その他にも、初代が江戸城への仕出しの際に、桜田門外の変に居合わせたという八重洲の懐石料理・嶋村、はじまりは鳥鍋の料亭だったという上野の洋食・黒船亭、初代は徳川家に仕える鷹匠だったという、親子丼でおなじみの人形町・玉ひで、などが紹介されています。
どの店にも、興味深い歴史があり、その分紹介されている料理もさらにおいしそうに見えます。せっかくなので、他のお客さんの少ない時間に行って、この本にはないエピソードをお店の方に聞きながら、老舗の味を味わいたいものです。

ダークツーリズム-悲しみの記憶を巡る旅-

ダークツーリズム-悲しみの記憶を巡る旅-

  • 井出明/著
  • 幻冬舎
  • 2018年7月

近年、海外を中心に注目を集めつつある、ダークツーリズム。
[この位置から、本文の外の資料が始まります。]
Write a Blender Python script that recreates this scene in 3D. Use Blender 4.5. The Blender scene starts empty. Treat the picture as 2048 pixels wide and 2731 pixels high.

それは「戦争や災害をはじめとする人類の悲しみの記憶を巡る旅」(p.20)と定義される。本書は、著者による国内外の旅行記を通して、ダークツーリズムの雰囲気と本質的価値を感じられる構成となっている。
一般的な旅のガイドブックではあまり紹介されないが、どんな地域にも災害、病気、戦争、公害などの影の側面は存在する。例えば、エコツーリズムの聖地といわれる西表島。手つかずの自然が残るこの島には、第二次大戦末期に強制移住させられた移住民の多くが、マラリアで死亡したという歴史がある。有名観光地である小樽には、明治時代、運河から遠くない場所に遊郭街が存在していたという。
放っておけば忘れ去られてしまう悲しみの記憶をたどり、その記憶を次代に承継していく手法として、ダークツーリズムは価値をもつ。観光名所や美食といった光の部分だけでなく、影の面からその地域を見ることで、見える景色は大きく変わってしまう。そこに立ち現れるのは、立体的で豊かな旅の経験だ。
各章の最後には旅のテクニックが記載されており、読者自身を新たな旅へといざなってくれる。